Thursday, June 10, 2021

The Blessed Sacrament Does Not Incur Neutrality

 

While traveling this week we were fortunate to be able to attend a Latin Solemn High Mass in Massachusetts for the observed external solemnity of Corpus Christi. One of the ushers asked if I would help carry the canopy over the Blessed Sacrament for the procession around the block. 

As we made our down the street, my kids noticed that some people in cars made the sign of the cross, while one man openly cursed. Some just walked on by.

The degree to which one reacts to the presence of the Lord in the flesh under guise of bread may say something about our spiritual state. For those who hold reverence, as is written in holy scripture, "Towards the pious, thou showest thyself pious" (2 Sam 22:26). And to the blasphemers, whose demons are riled up by the Most High God made manifest, they cry out between the lines of their curses, "What do you want with us, Jesus of Nazareth? Are you here to destroy us? I know who you are--the Holy One of God!" (Mk 1:24).

And then there are the ones who shrug their shoulders, who stand unmoved. These are actually worse than the agitated blasphemers, who KNOW that He is God...there is hope there, that like St. Paul knocked from his horse their rapid fervor against holy things might be flipped on its head and they may become great apostles. But the shoulder-shruggers, the lukewarm "he vomits from his mouth" (Rev 3:16). They may not be "great" sinners, but their apathy is repugnant to the one who sacrificed his only Son to shed his blood for them.

The Catholic Church makes bold claims--that this wafer is truly the Body, Blood, Soul, and Divinity of the Lord made present in human time and space. To be carried around into fallen humanity by fallen men; to be consumed ungrateful men; to be stomped into the carpet by careless men. 

If you've ever prayed or protested outside an abortion mill, you know that those who foam most at the mouth, who yell and get in your face, are the most wounded by their own sin, because their guilt is reflected back to them and they can't stand it. Like the cross, it is a reminder that there are still holy things in this world, which have now become repugnant and offensive, and so must be erased. 

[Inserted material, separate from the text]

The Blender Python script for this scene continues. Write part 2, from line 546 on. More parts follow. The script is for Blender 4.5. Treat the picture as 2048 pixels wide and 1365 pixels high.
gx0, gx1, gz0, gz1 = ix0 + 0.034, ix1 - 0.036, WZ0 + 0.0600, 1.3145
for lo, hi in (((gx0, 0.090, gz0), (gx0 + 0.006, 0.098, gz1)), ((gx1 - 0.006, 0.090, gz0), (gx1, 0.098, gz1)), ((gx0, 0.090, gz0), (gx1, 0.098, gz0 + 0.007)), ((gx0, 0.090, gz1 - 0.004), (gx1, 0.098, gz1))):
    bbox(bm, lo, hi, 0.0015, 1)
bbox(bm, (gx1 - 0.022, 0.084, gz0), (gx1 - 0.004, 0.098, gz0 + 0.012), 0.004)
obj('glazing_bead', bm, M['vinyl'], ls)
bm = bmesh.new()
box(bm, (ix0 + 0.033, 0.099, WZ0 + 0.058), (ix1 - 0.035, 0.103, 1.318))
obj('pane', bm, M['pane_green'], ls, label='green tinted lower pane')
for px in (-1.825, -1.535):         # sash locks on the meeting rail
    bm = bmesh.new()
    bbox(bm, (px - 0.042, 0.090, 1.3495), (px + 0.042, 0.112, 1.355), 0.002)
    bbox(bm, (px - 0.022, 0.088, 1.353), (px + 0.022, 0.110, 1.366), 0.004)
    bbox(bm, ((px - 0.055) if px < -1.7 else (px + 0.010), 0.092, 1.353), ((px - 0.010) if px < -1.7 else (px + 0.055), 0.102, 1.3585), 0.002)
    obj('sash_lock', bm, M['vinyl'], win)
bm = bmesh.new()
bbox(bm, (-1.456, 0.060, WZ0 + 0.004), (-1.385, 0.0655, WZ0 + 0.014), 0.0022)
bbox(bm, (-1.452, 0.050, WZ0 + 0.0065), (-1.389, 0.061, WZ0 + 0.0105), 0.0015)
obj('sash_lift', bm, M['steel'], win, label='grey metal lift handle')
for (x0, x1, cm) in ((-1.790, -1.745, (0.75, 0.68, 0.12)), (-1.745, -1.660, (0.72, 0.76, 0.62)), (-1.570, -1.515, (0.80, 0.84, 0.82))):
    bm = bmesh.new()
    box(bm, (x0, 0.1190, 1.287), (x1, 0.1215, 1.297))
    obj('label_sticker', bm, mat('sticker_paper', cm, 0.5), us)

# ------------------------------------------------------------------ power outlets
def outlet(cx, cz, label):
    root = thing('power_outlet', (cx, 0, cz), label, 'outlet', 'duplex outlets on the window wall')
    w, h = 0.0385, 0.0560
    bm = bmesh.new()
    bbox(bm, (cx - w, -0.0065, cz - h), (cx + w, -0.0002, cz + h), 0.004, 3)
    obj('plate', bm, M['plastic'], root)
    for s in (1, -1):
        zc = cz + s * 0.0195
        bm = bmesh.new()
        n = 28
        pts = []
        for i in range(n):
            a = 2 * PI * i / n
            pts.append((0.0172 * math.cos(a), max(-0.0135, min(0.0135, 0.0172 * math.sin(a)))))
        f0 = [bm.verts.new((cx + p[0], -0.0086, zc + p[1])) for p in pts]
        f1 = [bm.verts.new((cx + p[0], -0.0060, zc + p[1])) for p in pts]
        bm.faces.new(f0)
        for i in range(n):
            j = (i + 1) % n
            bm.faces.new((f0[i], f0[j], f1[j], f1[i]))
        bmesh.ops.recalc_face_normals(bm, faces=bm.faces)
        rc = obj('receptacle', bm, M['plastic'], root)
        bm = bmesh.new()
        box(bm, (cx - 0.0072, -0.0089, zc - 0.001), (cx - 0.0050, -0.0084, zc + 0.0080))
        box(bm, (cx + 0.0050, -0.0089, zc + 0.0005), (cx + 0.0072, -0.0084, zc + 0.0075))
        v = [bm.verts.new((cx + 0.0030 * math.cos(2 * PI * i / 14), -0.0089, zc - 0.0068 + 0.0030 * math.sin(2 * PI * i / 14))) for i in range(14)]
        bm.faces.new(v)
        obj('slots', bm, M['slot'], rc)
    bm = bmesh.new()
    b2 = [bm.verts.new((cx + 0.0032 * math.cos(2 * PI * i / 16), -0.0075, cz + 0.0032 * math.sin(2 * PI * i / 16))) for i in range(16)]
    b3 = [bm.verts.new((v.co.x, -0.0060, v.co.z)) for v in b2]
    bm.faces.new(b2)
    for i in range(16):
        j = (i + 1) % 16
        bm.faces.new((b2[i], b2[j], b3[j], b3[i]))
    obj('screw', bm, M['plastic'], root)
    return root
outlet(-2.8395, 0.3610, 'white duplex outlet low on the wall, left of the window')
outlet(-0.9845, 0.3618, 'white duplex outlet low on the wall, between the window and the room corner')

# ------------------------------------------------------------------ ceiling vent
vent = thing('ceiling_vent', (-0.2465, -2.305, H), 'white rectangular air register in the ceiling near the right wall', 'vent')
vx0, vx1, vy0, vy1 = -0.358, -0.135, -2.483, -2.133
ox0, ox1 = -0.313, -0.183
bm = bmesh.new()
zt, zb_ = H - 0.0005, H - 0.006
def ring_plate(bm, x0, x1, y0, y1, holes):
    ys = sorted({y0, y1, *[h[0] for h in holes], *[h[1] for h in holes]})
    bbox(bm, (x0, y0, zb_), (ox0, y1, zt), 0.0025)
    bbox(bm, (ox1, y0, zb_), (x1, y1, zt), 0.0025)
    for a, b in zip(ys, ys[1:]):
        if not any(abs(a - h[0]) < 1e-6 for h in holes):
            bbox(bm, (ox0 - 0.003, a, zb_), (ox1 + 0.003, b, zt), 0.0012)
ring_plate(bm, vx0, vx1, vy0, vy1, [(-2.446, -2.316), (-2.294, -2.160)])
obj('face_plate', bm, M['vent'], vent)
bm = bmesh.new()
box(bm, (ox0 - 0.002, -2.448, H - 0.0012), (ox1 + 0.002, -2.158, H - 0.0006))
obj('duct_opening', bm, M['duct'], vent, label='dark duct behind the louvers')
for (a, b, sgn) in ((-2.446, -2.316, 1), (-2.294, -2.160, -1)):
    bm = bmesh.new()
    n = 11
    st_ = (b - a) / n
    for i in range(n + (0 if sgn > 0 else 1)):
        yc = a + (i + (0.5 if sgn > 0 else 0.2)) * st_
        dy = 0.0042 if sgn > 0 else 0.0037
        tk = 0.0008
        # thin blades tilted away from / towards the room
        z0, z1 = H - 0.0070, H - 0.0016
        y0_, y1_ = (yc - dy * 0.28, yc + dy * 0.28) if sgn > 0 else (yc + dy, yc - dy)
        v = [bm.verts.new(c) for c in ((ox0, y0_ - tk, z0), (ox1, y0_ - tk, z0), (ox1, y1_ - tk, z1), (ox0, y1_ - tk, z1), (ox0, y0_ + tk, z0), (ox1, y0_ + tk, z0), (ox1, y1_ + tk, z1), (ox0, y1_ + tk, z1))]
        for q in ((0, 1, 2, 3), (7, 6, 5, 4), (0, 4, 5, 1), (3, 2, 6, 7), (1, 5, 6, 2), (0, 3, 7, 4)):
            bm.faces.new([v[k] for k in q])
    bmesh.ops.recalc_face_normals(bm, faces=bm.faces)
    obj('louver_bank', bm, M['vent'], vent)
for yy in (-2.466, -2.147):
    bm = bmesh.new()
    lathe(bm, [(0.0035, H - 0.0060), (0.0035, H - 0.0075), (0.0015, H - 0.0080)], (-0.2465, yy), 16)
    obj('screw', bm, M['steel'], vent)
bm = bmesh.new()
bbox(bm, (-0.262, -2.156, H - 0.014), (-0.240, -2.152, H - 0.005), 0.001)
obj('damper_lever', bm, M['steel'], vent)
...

But the Lord in the Most Blessed Sacrament will be "be praised, adored, and loved with grateful affection, at every moment, in all the tabernacles of the world, even to the end of time." And so their rage is futile. Should they wish to be saved, all they must do is fall to their knees and adore the object of their scorn. But these are not the ones I worry about--it is the man who holds no response, no feeling of piety, but simply shrugs his shoulders and walks on by. Perhaps even a spark of curiosity will be enough for him to turn to the things beyond this world at some point in his life, question, explore, seek out, and find. But to the extent he persists in his lukewarm apathy towards the greatest gift to humanity ever given--the body and blood of Christ--this is the extent to which he will vomited forth at the final judgment, and burn with regret.